• Short problem
Type again, exactly, the lines below from the start through the line that includes "COL = scene.collection".

• Given data
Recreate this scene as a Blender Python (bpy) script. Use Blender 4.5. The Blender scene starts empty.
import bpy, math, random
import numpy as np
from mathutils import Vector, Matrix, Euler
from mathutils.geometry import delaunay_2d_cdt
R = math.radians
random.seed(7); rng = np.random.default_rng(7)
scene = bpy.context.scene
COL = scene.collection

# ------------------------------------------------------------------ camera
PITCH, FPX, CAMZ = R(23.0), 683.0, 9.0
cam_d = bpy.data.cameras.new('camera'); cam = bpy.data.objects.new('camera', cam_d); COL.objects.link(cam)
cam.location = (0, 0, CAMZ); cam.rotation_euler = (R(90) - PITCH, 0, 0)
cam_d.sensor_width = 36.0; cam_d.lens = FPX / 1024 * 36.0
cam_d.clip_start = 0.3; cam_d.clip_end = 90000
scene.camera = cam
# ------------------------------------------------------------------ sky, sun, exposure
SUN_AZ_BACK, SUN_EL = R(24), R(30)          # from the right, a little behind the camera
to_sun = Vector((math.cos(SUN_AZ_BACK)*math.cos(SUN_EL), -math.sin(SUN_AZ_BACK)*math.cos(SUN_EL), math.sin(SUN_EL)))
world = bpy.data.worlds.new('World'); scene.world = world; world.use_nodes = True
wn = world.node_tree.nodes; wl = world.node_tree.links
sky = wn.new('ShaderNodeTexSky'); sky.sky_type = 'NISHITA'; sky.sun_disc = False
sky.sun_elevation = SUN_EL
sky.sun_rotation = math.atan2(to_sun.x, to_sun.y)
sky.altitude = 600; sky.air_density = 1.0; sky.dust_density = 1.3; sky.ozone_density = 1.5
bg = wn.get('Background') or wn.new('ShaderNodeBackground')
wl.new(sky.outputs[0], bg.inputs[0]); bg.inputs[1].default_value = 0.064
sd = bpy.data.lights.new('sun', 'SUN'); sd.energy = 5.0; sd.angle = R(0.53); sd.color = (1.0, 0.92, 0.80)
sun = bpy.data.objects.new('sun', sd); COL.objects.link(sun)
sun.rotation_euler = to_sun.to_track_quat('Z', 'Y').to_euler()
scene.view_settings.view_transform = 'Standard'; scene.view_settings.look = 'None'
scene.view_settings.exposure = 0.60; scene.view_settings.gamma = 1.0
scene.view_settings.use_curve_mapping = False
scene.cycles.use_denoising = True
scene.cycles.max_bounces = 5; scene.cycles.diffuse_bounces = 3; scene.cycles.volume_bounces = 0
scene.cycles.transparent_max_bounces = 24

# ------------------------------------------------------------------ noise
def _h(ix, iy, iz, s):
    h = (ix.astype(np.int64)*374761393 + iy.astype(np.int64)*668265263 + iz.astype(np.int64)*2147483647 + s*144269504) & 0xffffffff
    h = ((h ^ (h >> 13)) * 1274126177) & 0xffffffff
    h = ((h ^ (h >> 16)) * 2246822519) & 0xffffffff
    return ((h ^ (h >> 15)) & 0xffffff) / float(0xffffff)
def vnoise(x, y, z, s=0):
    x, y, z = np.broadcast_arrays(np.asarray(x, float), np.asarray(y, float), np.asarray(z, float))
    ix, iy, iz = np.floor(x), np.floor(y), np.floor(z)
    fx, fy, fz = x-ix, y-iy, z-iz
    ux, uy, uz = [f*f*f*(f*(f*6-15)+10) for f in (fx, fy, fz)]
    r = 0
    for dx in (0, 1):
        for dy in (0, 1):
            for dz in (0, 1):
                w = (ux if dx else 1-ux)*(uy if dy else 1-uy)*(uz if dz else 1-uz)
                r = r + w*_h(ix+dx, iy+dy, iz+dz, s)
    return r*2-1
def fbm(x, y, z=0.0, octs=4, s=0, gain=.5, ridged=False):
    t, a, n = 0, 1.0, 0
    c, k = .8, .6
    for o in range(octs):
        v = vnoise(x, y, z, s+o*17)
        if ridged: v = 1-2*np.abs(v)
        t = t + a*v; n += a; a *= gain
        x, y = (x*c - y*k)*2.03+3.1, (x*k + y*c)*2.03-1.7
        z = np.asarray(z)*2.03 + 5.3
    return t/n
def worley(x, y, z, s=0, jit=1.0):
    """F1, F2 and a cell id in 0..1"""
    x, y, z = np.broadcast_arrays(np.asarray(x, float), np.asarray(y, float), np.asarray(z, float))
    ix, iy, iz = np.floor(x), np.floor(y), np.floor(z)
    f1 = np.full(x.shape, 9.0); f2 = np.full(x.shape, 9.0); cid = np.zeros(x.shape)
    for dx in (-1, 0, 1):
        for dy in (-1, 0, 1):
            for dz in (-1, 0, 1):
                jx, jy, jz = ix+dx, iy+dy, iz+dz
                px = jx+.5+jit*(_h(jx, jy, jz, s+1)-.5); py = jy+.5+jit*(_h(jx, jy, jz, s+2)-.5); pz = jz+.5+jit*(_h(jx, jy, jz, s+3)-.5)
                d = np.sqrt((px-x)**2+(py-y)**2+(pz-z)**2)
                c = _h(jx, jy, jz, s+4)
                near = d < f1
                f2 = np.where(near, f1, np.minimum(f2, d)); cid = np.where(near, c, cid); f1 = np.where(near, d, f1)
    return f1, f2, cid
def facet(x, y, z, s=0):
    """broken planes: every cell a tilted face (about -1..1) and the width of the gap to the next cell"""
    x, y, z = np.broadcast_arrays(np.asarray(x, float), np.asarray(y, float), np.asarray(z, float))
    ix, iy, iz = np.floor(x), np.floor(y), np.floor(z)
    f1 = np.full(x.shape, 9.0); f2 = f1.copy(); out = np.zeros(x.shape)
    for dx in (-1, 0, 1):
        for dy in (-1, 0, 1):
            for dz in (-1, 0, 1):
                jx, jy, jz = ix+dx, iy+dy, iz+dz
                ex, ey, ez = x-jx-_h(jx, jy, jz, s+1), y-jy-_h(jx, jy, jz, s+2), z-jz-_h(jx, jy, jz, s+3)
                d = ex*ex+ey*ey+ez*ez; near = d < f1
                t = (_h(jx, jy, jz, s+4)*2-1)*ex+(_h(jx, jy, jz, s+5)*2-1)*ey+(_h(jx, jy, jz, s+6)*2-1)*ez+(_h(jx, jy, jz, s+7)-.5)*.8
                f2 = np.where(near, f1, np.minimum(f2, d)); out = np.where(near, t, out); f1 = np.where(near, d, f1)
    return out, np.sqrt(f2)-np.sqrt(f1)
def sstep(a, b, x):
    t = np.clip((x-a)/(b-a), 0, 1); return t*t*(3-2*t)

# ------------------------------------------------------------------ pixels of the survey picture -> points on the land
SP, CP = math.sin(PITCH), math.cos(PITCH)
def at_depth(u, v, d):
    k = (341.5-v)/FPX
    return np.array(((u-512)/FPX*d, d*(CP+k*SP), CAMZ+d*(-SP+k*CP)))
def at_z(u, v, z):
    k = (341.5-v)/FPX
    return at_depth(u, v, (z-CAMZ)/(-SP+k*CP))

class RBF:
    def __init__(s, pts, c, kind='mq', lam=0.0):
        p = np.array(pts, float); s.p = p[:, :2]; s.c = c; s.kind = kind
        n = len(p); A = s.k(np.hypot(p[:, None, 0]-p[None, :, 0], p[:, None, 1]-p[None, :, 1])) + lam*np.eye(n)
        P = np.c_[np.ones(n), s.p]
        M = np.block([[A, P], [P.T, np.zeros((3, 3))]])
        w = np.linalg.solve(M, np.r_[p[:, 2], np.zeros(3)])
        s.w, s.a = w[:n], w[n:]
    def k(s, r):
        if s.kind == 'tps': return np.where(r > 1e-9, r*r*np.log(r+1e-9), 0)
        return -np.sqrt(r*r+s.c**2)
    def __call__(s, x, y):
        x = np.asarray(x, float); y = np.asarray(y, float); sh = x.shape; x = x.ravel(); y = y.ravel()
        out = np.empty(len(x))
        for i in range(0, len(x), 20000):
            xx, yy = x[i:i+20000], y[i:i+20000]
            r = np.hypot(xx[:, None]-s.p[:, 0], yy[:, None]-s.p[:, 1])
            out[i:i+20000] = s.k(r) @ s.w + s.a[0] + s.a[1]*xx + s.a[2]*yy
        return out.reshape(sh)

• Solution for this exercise
Recreate this scene as a Blender Python (bpy) script. Use Blender 4.5. The Blender scene starts empty.
import bpy, math, random
import numpy as np
from mathutils import Vector, Matrix, Euler
from mathutils.geometry import delaunay_2d_cdt
R = math.radians
random.seed(7); rng = np.random.default_rng(7)
scene = bpy.context.scene
COL = scene.collection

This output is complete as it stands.